» **PROBLEM DETAILS**
Leaving out every picture, retype the lines below from the top through the one that contains "from mathutils import Vector".

------ PROVIDED DATA

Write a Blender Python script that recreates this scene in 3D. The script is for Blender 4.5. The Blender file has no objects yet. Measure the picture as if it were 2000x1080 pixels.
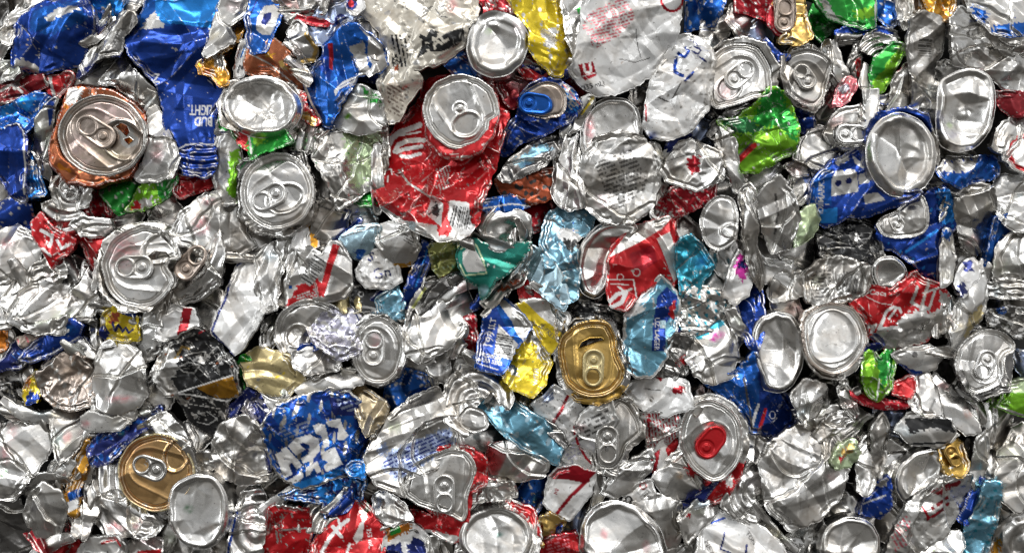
import bpy, math, zlib
import numpy as np
from mathutils import Vector

# ------------------------------------------------------------------ camera, light, exposure
S = 0.00037            # metres per unit of the layout sheet (a drinks-can lid is 54 mm wide)
W0, H0 = 2000, 1080    # layout sheet
CAMD = 0.95            # metres from the camera to the face of the bale
scn = bpy.context.scene
cam_d = bpy.data.cameras.new('camera'); cam = bpy.data.objects.new('camera', cam_d)
scn.collection.objects.link(cam); scn.camera = cam
cam_d.sensor_width = 36; cam_d.lens = 36 * CAMD / (W0 * S)
cam_d.clip_start = 0.01; cam_d.clip_end = 50
cam.location = (0, -CAMD, 0); cam.rotation_euler = (math.radians(90), 0, 0)

wd = bpy.data.worlds.new('World'); scn.world = wd; wd.use_nodes = True
nt = wd.node_tree; nt.nodes.clear()
wo = nt.nodes.new('ShaderNodeOutputWorld'); bg = nt.nodes.new('ShaderNodeBackground')
tc = nt.nodes.new('ShaderNodeTexCoord'); sp = nt.nodes.new('ShaderNodeSeparateXYZ'); rp = nt.nodes.new('ShaderNodeValToRGB')
mp = nt.nodes.new('ShaderNodeMapRange'); mp.inputs[1].default_value = -1; mp.inputs[2].default_value = 1
nt.links.new(tc.outputs['Generated'], sp.inputs[0]); nt.links.new(sp.outputs[2], mp.inputs[0]); nt.links.new(mp.outputs[0], rp.inputs[0])
e = rp.color_ramp.elements
e[0].position = 0.0; e[0].color = (0.09, 0.086, 0.08, 1)
e[1].position = 1.0; e[1].color = (1.0, 1.0, 1.0, 1)
for p_, c_ in ((0.36, (0.22, 0.213, 0.20, 1)), (0.50, (0.50, 0.495, 0.48, 1)), (0.62, (0.62, 0.63, 0.64, 1))):
    k_ = e.new(p_); k_.color = c_
wn = nt.nodes.new('ShaderNodeTexNoise'); wn.inputs['Scale'].default_value = 2.6; wn.inputs['Detail'].default_value = 2; nt.links.new(tc.outputs['Generated'], wn.inputs['Vector'])
wm = nt.nodes.new('ShaderNodeMapRange'); wm.inputs[1].default_value = .40; wm.inputs[2].default_value = .62; wm.inputs[3].default_value = .62; wm.inputs[4].default_value = 1.4; nt.links.new(wn.outputs[0], wm.inputs[0])
wx = nt.nodes.new('ShaderNodeVectorMath'); wx.operation = 'SCALE'; nt.links.new(rp.outputs[0], wx.inputs[0]); nt.links.new(wm.outputs[0], wx.inputs[3])
nt.links.new(wx.outputs[0], bg.inputs[0]); bg.inputs[1].default_value = 0.70
nt.links.new(bg.outputs[0], wo.inputs[0])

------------

» **FINAL RESULT**
Write a Blender Python script that recreates this scene in 3D. The script is for Blender 4.5. The Blender file has no objects yet. Measure the picture as if it were 2000x1080 pixels.
import bpy, math, zlib
import numpy as np
from mathutils import Vector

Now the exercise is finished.